[Stored items]

________

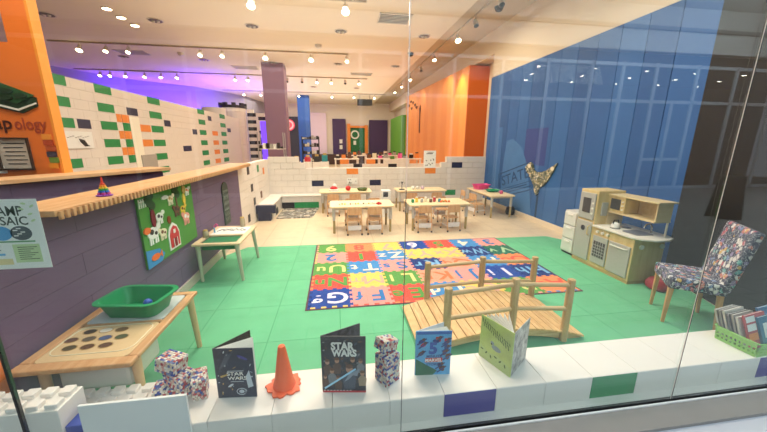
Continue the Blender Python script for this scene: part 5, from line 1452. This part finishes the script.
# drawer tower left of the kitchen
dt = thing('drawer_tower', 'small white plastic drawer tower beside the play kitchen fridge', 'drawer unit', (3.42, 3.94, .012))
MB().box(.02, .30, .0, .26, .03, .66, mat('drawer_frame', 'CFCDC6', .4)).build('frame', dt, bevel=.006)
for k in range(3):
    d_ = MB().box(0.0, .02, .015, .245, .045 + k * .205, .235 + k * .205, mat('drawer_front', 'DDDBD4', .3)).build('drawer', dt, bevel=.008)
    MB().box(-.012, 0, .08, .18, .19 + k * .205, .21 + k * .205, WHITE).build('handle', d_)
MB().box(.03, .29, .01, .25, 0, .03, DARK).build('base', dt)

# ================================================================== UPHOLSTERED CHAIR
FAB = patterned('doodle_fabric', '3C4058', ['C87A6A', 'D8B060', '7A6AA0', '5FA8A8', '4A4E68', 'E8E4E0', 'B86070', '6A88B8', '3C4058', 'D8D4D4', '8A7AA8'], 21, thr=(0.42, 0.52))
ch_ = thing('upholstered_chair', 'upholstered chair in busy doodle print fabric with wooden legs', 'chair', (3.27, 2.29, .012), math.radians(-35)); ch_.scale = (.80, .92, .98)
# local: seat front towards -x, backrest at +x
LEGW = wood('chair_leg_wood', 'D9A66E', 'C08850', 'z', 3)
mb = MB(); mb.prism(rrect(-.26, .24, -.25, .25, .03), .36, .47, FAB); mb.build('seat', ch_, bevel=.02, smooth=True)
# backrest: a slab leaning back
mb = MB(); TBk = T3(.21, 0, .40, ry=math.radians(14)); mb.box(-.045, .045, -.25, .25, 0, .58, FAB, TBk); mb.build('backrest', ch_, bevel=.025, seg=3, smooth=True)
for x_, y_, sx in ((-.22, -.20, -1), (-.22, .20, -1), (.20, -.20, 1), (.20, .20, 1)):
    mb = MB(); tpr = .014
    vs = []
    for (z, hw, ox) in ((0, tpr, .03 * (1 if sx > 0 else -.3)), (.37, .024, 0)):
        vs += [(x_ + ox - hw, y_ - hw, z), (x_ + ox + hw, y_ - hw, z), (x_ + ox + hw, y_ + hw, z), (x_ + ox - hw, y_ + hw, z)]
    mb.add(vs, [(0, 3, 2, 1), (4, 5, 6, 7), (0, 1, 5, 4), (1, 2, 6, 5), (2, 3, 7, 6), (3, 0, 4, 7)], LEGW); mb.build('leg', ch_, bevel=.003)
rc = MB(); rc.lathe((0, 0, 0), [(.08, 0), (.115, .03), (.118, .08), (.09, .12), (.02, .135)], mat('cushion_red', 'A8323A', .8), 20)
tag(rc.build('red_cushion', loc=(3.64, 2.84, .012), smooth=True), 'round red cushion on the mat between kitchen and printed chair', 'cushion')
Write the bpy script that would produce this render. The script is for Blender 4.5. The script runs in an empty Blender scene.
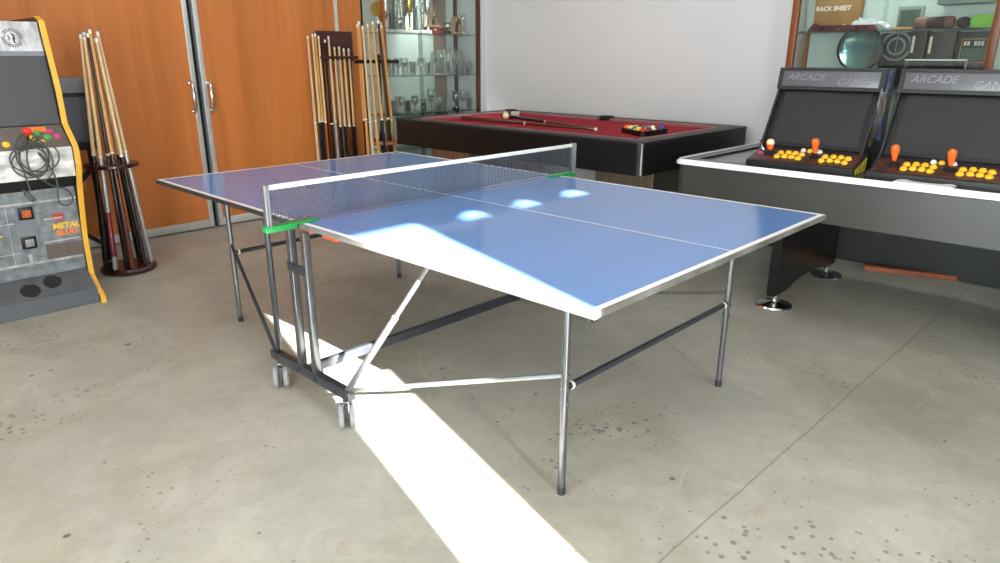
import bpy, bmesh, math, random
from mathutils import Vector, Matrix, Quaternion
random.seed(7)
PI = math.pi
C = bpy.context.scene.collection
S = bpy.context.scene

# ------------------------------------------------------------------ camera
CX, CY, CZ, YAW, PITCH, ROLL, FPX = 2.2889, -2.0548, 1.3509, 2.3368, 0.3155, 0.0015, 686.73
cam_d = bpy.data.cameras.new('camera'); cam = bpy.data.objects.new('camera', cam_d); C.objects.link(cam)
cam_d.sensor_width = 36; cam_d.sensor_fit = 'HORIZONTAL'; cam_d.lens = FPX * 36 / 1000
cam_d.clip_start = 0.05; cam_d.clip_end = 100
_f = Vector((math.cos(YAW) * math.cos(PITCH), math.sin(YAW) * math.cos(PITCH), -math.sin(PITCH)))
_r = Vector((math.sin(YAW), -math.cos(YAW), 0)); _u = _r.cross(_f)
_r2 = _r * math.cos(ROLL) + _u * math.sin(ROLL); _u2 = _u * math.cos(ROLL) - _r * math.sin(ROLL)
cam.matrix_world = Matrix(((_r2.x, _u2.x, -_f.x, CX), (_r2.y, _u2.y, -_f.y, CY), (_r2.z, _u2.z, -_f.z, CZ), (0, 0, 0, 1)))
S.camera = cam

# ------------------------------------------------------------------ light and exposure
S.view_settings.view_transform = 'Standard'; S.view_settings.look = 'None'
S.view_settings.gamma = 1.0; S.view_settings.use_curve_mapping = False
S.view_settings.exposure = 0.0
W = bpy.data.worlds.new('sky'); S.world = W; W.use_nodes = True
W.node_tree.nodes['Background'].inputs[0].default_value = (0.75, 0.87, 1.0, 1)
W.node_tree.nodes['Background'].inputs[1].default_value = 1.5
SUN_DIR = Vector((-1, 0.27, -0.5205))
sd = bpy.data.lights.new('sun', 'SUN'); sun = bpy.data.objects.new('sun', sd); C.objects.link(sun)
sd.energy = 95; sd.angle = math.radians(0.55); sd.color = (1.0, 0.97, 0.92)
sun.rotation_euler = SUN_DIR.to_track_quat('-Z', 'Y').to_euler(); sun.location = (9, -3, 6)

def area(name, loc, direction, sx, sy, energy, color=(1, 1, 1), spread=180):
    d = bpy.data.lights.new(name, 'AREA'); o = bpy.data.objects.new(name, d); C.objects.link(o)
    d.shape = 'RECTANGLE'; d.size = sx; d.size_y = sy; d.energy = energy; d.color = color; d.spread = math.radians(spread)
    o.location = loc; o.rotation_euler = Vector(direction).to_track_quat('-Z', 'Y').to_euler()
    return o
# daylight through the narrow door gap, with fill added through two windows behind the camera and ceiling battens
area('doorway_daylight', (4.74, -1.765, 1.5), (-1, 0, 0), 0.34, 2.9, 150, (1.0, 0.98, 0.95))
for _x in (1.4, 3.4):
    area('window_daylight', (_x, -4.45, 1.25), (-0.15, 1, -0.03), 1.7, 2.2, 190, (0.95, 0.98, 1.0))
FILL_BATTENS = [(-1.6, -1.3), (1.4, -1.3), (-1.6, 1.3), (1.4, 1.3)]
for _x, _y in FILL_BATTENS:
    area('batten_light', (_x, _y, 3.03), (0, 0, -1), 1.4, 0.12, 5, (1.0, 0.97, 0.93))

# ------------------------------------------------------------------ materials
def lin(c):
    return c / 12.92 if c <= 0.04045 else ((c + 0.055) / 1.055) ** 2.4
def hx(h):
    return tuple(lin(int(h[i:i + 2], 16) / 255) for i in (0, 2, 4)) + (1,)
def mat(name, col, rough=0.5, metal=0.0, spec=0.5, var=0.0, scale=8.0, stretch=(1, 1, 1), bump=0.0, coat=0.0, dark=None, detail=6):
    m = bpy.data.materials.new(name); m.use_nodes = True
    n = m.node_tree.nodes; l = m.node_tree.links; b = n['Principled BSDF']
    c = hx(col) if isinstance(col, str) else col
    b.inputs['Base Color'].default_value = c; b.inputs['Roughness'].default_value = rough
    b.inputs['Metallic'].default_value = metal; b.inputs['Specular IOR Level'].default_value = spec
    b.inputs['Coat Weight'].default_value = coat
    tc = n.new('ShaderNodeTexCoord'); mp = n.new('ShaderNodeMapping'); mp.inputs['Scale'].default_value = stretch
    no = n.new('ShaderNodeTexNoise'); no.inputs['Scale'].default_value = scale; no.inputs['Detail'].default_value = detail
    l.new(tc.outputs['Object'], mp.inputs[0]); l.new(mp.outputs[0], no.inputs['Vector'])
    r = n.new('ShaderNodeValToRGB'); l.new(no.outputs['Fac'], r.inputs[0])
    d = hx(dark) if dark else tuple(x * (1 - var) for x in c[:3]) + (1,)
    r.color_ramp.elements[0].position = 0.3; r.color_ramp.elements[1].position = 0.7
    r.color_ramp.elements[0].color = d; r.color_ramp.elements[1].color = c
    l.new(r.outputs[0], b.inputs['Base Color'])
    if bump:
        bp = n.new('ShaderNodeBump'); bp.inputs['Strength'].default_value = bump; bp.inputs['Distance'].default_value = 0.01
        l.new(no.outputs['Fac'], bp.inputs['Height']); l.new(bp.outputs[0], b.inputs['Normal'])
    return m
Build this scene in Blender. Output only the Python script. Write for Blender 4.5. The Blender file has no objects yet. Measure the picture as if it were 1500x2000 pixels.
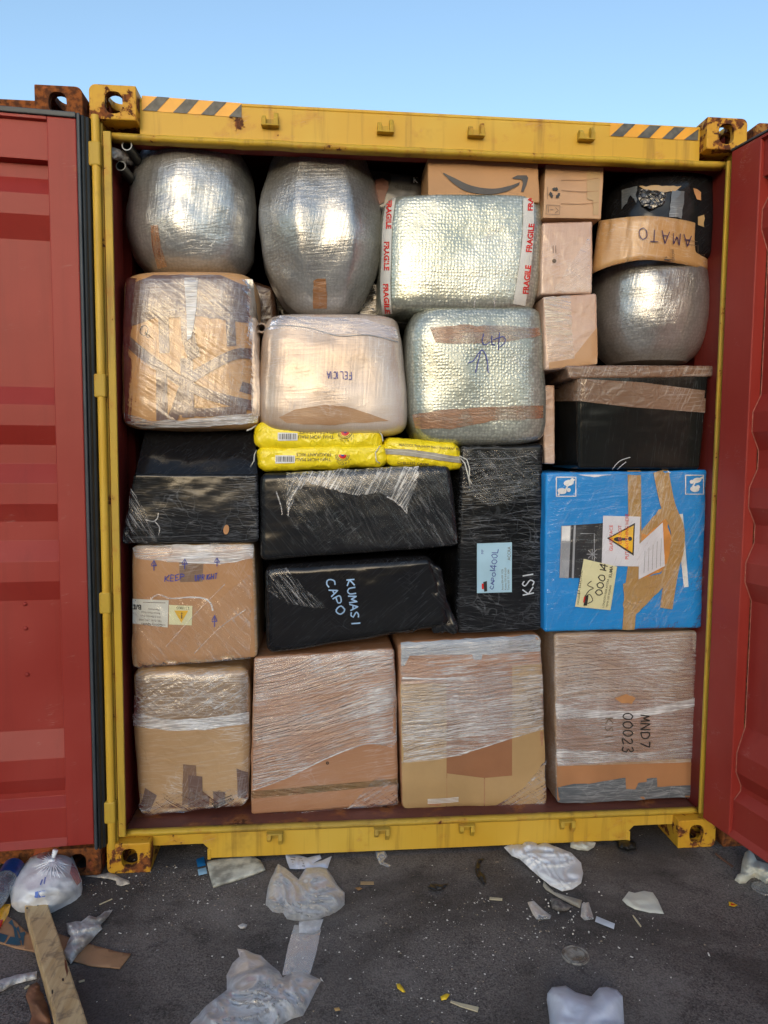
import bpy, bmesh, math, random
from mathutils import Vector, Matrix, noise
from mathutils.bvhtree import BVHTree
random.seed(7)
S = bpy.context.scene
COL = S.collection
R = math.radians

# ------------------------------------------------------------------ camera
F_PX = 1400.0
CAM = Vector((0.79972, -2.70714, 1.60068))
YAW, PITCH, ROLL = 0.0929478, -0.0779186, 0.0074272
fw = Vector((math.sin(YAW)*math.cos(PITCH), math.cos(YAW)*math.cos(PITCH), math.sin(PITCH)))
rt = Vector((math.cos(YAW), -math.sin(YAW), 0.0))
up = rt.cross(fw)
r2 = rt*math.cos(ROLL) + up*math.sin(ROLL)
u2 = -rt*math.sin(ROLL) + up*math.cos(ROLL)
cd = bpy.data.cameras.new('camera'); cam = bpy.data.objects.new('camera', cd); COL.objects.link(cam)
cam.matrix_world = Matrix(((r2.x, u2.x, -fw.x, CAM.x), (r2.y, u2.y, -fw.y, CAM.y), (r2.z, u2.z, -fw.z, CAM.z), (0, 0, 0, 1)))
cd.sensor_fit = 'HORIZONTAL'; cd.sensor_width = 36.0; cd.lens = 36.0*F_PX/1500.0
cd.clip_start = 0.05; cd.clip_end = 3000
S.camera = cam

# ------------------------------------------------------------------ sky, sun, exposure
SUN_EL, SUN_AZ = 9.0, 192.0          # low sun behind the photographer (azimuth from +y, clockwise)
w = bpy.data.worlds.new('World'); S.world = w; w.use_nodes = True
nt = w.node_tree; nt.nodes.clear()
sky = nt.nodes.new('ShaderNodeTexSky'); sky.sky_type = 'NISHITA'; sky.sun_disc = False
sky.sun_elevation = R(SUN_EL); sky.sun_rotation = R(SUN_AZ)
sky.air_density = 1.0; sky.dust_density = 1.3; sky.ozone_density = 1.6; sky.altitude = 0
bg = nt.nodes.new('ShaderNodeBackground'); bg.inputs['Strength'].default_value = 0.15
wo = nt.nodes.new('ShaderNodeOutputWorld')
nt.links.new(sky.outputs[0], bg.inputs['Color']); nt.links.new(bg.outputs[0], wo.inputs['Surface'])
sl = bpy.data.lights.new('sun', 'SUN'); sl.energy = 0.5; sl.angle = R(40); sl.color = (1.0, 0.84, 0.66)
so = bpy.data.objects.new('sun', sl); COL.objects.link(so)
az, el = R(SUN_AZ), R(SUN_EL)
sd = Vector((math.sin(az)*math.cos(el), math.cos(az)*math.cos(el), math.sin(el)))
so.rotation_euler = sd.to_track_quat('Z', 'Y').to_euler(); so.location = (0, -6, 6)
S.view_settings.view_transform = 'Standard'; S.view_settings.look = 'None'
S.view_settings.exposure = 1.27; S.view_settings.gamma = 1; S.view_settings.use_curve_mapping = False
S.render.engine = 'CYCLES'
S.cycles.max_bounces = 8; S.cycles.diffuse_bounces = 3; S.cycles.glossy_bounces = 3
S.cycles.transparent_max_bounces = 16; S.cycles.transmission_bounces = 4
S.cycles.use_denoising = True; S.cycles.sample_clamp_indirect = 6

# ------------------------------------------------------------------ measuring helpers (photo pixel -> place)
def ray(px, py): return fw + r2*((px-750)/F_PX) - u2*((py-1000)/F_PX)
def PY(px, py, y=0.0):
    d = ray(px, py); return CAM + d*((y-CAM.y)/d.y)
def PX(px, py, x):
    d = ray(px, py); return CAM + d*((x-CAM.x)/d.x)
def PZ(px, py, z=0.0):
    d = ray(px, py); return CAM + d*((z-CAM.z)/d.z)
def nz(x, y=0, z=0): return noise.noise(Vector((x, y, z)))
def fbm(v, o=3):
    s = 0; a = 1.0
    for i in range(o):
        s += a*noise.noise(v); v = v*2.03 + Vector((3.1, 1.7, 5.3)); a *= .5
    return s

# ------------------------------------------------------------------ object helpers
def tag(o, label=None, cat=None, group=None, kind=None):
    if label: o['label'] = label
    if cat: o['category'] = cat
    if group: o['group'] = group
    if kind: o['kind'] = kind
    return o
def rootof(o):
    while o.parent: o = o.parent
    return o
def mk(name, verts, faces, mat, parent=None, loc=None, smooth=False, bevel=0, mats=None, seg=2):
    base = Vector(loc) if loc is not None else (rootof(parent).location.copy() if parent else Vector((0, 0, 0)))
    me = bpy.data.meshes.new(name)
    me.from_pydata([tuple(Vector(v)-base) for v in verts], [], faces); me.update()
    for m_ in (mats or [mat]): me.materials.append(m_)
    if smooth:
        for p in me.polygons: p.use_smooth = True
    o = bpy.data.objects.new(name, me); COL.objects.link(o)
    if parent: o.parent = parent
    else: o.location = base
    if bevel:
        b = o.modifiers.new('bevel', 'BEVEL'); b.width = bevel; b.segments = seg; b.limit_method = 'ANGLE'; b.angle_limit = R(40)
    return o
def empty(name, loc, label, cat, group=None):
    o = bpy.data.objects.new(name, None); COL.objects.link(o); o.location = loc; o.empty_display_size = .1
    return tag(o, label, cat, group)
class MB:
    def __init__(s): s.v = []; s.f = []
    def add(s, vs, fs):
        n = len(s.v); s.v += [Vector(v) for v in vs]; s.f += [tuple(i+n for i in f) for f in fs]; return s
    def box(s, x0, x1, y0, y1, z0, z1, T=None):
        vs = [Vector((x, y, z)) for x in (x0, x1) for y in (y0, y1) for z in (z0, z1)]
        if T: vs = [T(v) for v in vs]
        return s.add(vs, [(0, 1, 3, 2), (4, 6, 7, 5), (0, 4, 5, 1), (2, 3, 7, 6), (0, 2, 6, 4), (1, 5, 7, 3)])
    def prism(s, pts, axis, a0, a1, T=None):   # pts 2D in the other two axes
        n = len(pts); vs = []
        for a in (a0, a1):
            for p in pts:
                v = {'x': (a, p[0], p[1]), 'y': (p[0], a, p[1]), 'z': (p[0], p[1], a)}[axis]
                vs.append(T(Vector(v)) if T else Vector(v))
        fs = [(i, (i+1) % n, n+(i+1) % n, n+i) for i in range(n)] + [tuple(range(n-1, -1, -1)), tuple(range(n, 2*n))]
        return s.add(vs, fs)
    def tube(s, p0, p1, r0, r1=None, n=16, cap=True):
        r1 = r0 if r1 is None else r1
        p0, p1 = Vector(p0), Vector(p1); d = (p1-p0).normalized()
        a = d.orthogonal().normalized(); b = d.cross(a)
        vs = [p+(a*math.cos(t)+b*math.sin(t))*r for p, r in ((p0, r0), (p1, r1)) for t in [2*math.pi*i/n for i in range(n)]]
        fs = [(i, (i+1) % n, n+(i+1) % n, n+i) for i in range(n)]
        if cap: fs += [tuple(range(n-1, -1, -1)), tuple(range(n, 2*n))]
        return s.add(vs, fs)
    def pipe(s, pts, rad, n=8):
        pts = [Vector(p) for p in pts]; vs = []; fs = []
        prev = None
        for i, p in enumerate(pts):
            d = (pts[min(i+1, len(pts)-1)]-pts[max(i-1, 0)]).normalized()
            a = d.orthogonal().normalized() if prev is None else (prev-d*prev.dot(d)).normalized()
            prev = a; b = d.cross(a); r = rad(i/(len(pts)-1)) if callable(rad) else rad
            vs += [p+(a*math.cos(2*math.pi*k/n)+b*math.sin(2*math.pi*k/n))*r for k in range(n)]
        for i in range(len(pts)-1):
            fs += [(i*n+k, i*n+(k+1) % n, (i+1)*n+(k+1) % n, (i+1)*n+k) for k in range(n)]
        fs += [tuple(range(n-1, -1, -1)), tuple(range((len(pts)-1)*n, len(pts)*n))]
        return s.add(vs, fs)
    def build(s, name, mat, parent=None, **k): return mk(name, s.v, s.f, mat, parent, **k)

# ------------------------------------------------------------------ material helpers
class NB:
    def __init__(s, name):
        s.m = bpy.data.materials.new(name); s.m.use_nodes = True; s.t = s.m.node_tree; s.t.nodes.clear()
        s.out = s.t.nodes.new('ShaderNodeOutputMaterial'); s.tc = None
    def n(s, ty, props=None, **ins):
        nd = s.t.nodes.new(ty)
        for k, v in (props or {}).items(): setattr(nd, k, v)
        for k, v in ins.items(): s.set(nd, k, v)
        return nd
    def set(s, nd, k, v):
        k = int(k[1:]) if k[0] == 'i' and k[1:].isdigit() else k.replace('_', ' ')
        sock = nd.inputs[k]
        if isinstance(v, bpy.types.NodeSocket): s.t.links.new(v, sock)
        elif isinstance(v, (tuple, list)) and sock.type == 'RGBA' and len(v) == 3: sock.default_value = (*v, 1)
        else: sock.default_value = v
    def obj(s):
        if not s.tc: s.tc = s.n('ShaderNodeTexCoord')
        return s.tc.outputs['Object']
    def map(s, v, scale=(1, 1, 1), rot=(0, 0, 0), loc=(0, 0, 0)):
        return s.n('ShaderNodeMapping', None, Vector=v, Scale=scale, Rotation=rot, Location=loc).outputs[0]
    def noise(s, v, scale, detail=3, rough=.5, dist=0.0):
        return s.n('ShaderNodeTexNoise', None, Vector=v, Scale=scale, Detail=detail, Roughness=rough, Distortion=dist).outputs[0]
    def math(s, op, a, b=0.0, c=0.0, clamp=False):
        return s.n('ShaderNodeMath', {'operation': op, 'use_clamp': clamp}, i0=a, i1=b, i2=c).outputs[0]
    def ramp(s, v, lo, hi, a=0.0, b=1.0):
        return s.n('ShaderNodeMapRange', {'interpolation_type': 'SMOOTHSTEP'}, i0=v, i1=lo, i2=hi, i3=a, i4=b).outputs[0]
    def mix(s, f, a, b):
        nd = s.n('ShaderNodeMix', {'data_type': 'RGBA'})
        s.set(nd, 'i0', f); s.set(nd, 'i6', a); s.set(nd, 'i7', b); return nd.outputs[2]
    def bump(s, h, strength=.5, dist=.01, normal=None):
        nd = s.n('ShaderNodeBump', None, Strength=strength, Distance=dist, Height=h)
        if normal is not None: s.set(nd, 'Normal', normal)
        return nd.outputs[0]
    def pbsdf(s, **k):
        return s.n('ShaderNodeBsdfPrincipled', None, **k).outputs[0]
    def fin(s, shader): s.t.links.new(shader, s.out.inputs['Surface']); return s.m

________

DIRECTIVE
Leave out any pictures, please, and quote only the lines from the top of the data through the line that contains "MB().box(.03, .29, .01, .25, 0, .03, DARK).build('base', dt)".

SOLUTION
Continue the Blender Python script for this scene: part 5, from line 1452. This part finishes the script.
# drawer tower left of the kitchen
dt = thing('drawer_tower', 'small white plastic drawer tower beside the play kitchen fridge', 'drawer unit', (3.42, 3.94, .012))
MB().box(.02, .30, .0, .26, .03, .66, mat('drawer_frame', 'CFCDC6', .4)).build('frame', dt, bevel=.006)
for k in range(3):
    d_ = MB().box(0.0, .02, .015, .245, .045 + k * .205, .235 + k * .205, mat('drawer_front', 'DDDBD4', .3)).build('drawer', dt, bevel=.008)
    MB().box(-.012, 0, .08, .18, .19 + k * .205, .21 + k * .205, WHITE).build('handle', d_)
MB().box(.03, .29, .01, .25, 0, .03, DARK).build('base', dt)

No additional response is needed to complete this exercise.